Just as at least some (if not all)( of the crime drop in the '90s was due to demographics and more imprisonment, the rise since then may also be demographically related.
Besides, how do you measure the benefit of feeling safter because you are armed?
Lee, Wang-Sheng; &Suardi, Sandy (2008-8). "The Australian Firearms Buyback and Its Effect on Gun Deaths". Melbourne Institute Working Paper No. 17/08 (Melbourne Institute): 28. ISBN 978-0-7340-3285-0. http://www.melbourneinstitute.com/wp/wp2008n17.pdf )

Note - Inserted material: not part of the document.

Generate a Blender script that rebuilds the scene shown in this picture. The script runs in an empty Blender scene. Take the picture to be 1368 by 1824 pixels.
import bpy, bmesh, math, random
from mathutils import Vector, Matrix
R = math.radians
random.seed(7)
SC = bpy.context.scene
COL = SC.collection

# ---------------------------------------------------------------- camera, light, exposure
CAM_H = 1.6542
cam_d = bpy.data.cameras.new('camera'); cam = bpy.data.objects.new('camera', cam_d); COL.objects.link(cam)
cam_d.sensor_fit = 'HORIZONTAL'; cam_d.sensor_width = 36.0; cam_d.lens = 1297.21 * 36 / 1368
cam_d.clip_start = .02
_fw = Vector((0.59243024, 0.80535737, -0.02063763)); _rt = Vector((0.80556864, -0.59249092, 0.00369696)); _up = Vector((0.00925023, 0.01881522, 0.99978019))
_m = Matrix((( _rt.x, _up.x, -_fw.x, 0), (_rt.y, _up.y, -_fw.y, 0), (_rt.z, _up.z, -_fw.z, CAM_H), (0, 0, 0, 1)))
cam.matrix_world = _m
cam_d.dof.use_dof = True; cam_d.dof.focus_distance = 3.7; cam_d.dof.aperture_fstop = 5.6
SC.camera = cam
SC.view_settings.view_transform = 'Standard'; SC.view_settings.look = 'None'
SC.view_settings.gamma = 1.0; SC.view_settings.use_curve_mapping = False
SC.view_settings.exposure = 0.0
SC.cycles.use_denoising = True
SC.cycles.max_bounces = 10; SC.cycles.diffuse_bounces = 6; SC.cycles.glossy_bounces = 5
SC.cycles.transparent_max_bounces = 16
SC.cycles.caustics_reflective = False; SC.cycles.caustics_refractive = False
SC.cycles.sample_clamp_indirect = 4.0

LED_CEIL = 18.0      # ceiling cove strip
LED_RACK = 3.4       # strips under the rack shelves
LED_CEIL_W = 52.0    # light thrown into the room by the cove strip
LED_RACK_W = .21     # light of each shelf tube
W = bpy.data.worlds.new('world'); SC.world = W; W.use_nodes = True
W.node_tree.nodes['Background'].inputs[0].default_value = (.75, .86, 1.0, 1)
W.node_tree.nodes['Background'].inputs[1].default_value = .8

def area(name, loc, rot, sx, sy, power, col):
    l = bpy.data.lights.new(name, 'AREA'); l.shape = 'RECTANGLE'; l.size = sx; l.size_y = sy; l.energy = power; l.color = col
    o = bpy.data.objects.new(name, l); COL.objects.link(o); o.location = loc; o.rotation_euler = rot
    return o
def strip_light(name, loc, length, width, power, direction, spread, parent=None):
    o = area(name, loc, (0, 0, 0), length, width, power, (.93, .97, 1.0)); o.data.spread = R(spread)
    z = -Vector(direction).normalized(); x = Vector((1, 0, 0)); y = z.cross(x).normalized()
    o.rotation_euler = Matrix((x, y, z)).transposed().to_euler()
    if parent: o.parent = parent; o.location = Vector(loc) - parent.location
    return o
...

There is one far more interesting result: no major massacres in that period. The only causation model that adequately explains that result is the contagion effect model as mentioned by Kopel in http://volokh.com/posts/1197751278.shtml . Since this must lead to the conclusion that media and activist efforts may have contributed to motive formation of the perpetrators, I do not expect this idea to fly in public! Nevertheless the evidence is there, eg in the references:
Mullen, Paul quoted in Hannon K 1997, “Copycats to Blame for Massacres Says Expert”, Courier Mail, 4/3/1997
Cantor, Mullen and Alpers, 2000 Mass homicide: the civil massacre. J Am Acad Psychiatry Law 28:1:55-63.
Benefit-cost analysis of gun control measures is seriously needed, but there is little enough clean research without us pro-gun types making things up about it.
I'm no biker and I make it a point to carry openly a few times a year, just to remind my fellow citizens of their rights.
Which leads to a question for the opponents of "shall issue". If we assume that Ayres and Donohue are correct, the effect of these restrictions is so small as to be almost unobservable.
Why are we jailing people to produce almost no beneficial effect?
Ayers and Donohue have shown that opposition to "shall issue" can not be justified on a "crime control" basis. So, what is the justification?
According to the Bitish Home Office, I bet they are.